My ancestors were busy bees. They made babies and built cities.

I have had to scratch out most of the work I had done when I found out I was only copying incorrect information, hearsay, family legends and falsehoods. I have forced myself to only write down facts that can be backed up with proper documentation: census, wills, marriage and military records. That applies to vital statistics: name, spouse, parents and offsprings, or “issue” as they’re called. That has scaled back my stack of index cards from over 100 to about 25. That’s a lot of culling, and it’s depressing! I still haven’t found the missing link between my own little self and the Mayflower passengers but I haven’t given up yet.

But there are a lot of stories within the wills, and in the historical archives around the country. My lot is responsible for the creation of 4 towns: Rogersville, Morgantown, Hoschton and Double Springs.

I think.

I am still not convinced.
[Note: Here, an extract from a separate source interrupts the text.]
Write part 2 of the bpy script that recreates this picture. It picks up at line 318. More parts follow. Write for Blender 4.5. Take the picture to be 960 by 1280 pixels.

I do enjoy the stories, the high I get when I find an interesting anecdote, but when you take into consideration how common for instance the surname “Morgan” is, it is easy to believe you’re a descendant of “James Morgan” or any other popular names. If Edward Morgan had 10 children, and James is one of the most common names of the time, you’re pretty sure one of his sons will be a James. Does it make him your thrice-removed grandfather? I don’t think so. But a lot of these tidbits of information are available on the internet.

I have always imagined my ancestors, not on the pages of history books, but as the extras in the documentaries you see on the history channel (before it became about pawn shops). My people were the people in the background, the ones no one notices. The secondary characters no one remembers from Steinbeck’s novels. The ones with unmarked graves and without wills, but with loved ones who mourned them nonetheless.

The pictures of my grandmother’s generation look like Dorothea Lange’s work, and I am proud of that.